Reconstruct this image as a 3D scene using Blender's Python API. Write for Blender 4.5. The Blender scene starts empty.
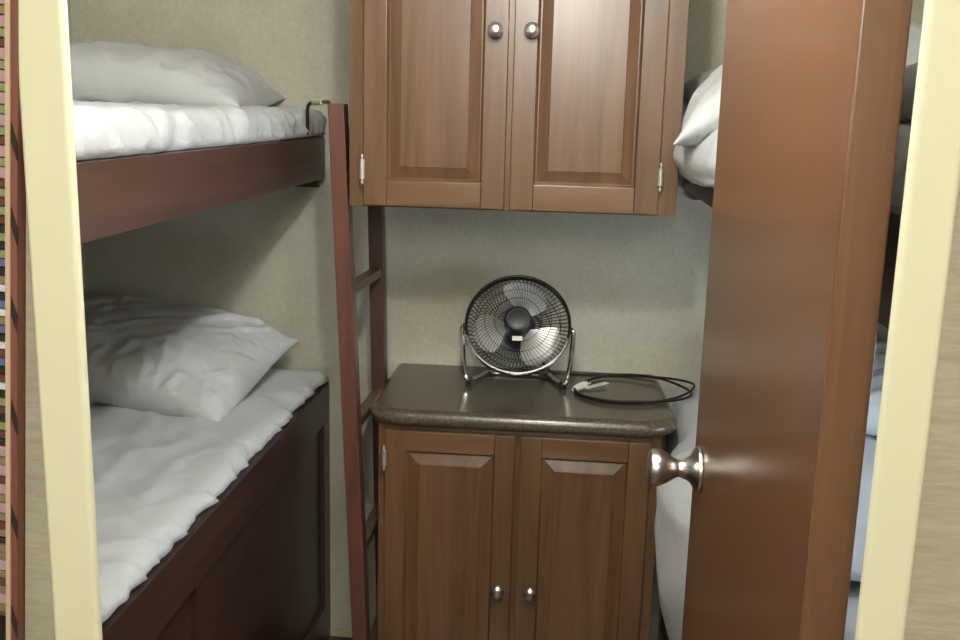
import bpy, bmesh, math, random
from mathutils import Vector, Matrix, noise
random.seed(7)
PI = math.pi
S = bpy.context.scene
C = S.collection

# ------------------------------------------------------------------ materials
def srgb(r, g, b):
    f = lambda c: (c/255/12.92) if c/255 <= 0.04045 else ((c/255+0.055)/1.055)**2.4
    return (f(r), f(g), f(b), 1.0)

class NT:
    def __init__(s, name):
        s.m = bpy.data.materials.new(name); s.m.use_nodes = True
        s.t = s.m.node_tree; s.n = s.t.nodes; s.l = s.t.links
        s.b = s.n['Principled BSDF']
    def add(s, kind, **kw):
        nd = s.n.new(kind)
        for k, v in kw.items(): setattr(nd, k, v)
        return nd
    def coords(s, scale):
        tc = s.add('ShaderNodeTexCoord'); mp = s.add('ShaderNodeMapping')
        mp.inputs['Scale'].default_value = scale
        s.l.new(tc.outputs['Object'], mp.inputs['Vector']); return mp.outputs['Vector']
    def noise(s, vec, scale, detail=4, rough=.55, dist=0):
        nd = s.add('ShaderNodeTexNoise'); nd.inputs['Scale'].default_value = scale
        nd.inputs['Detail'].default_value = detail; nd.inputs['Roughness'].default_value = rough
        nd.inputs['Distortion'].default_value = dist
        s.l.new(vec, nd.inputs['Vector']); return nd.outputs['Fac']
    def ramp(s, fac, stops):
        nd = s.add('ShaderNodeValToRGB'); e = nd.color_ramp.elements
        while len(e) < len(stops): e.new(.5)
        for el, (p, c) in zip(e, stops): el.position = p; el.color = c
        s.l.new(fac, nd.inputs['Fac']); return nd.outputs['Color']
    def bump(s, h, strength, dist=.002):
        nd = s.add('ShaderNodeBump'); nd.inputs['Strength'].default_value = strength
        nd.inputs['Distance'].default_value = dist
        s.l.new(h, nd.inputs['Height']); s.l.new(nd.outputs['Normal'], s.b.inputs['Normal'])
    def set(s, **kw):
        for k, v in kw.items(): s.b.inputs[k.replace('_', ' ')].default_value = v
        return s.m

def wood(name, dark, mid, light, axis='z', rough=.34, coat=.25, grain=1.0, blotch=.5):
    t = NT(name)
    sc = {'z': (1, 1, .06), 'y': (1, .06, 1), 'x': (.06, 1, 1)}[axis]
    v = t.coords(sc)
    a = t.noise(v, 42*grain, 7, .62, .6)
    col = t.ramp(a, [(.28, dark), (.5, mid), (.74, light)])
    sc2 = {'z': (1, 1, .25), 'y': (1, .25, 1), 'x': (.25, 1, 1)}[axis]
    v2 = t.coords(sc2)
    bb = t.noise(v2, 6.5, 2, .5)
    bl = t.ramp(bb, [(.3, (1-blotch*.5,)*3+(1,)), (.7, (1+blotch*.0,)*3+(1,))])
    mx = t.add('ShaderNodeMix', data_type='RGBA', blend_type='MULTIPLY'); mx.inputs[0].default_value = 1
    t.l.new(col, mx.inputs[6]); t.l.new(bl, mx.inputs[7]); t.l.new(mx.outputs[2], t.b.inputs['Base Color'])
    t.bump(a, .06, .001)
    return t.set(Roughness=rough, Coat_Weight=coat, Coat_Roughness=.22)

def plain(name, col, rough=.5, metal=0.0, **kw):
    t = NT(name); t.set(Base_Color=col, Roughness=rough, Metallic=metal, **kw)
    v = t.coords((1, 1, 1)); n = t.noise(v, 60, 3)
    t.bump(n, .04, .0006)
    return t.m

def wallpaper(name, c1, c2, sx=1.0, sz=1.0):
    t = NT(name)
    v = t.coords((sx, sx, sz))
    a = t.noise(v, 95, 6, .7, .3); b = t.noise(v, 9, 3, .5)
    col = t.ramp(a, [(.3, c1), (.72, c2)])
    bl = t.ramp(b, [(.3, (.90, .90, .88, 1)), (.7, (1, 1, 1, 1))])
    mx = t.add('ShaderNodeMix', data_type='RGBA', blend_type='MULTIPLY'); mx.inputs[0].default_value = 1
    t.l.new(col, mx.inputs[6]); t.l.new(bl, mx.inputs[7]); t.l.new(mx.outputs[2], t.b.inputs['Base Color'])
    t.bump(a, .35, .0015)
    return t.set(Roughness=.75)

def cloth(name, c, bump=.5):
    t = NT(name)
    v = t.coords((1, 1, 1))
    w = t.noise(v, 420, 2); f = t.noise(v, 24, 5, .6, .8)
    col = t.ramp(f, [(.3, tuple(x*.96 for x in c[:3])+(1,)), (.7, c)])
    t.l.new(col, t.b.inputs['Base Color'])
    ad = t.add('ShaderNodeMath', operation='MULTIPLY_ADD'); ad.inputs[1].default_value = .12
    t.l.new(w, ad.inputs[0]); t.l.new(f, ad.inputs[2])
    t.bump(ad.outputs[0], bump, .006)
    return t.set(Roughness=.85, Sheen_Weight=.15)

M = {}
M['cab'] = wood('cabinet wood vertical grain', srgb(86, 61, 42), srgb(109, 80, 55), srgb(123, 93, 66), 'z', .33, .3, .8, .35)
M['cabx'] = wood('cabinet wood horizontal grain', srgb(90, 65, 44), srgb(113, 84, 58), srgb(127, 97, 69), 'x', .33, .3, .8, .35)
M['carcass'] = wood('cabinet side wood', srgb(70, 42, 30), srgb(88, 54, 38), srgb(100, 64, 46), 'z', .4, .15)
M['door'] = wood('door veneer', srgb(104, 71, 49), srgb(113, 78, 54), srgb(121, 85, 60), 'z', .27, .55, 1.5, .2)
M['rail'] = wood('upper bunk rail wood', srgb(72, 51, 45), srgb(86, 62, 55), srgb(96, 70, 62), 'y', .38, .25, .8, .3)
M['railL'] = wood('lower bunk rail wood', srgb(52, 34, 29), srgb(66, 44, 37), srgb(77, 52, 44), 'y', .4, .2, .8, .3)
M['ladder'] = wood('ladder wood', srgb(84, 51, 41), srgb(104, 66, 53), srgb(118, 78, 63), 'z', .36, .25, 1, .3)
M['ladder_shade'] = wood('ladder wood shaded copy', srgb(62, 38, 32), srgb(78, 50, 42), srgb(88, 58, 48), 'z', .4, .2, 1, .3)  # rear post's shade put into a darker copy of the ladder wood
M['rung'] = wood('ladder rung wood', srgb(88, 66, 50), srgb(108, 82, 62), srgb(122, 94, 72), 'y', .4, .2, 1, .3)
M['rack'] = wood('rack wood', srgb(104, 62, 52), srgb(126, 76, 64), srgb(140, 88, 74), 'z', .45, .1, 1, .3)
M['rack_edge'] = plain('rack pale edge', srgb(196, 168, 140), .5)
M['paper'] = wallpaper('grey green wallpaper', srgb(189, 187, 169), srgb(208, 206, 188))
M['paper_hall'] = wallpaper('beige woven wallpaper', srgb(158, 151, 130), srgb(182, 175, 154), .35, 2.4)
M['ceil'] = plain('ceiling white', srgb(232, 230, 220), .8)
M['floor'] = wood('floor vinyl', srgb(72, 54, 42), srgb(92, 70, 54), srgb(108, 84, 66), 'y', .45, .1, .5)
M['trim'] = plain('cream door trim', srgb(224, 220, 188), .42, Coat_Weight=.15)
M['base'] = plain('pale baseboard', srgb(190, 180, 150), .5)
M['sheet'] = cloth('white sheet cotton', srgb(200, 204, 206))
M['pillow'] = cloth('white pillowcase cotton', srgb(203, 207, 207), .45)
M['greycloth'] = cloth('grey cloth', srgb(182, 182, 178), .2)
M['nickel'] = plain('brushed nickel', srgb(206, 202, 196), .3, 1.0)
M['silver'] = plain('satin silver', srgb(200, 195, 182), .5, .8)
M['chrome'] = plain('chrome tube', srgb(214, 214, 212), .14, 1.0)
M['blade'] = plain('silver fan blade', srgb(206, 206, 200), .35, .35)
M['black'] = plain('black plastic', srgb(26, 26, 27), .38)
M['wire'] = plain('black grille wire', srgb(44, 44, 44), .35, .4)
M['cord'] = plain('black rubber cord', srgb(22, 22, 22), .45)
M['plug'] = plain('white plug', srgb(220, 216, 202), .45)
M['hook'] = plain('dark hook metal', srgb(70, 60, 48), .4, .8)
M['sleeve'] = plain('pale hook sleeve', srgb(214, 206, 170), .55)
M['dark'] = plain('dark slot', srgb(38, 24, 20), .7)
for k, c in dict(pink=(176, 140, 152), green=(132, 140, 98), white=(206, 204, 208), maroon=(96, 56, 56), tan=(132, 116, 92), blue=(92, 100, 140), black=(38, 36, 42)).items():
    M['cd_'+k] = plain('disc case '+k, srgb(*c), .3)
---
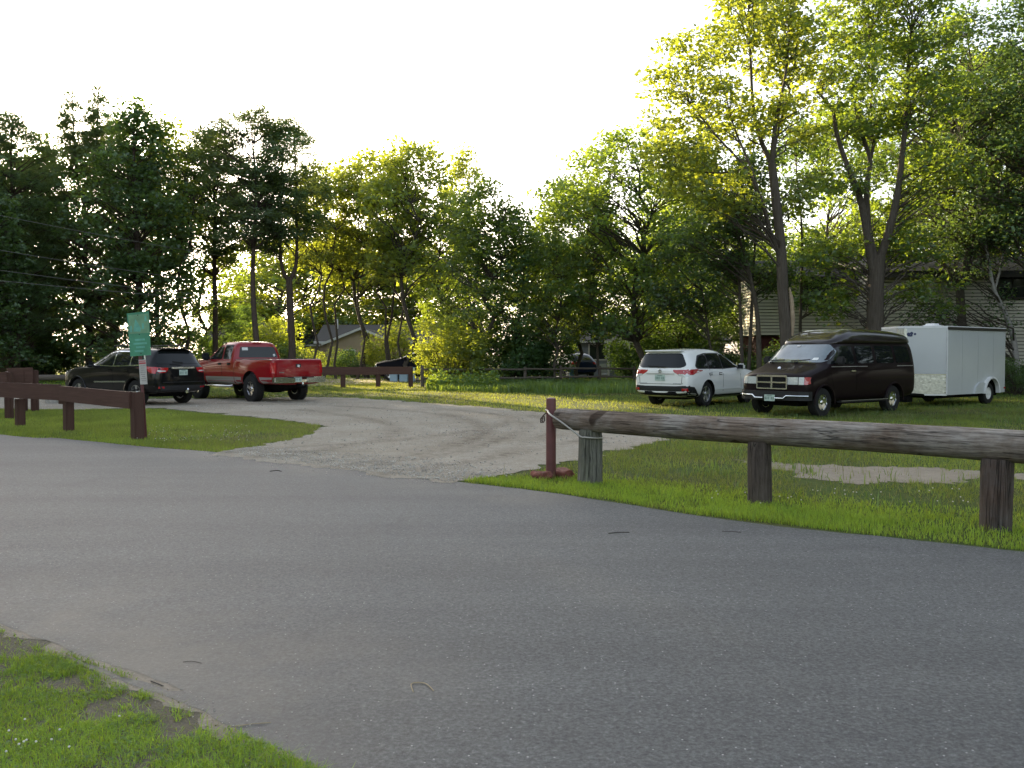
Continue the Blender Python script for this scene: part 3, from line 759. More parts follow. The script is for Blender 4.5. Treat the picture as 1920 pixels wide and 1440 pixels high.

— TASK GOAL —
Only the lines starting at the line with "Reconstruct this image" and ending at the line with "C = S.collection" should be printed again, exactly and with both ends kept; omit the pictures.

— RESULT BELOW —
Reconstruct this image as a 3D scene using Blender's Python API. Write for Blender 4.5. The Blender scene starts empty.
import bpy, bmesh, math, random
from mathutils import Vector, Matrix, noise
random.seed(7)
PI = math.pi
S = bpy.context.scene
C = S.collection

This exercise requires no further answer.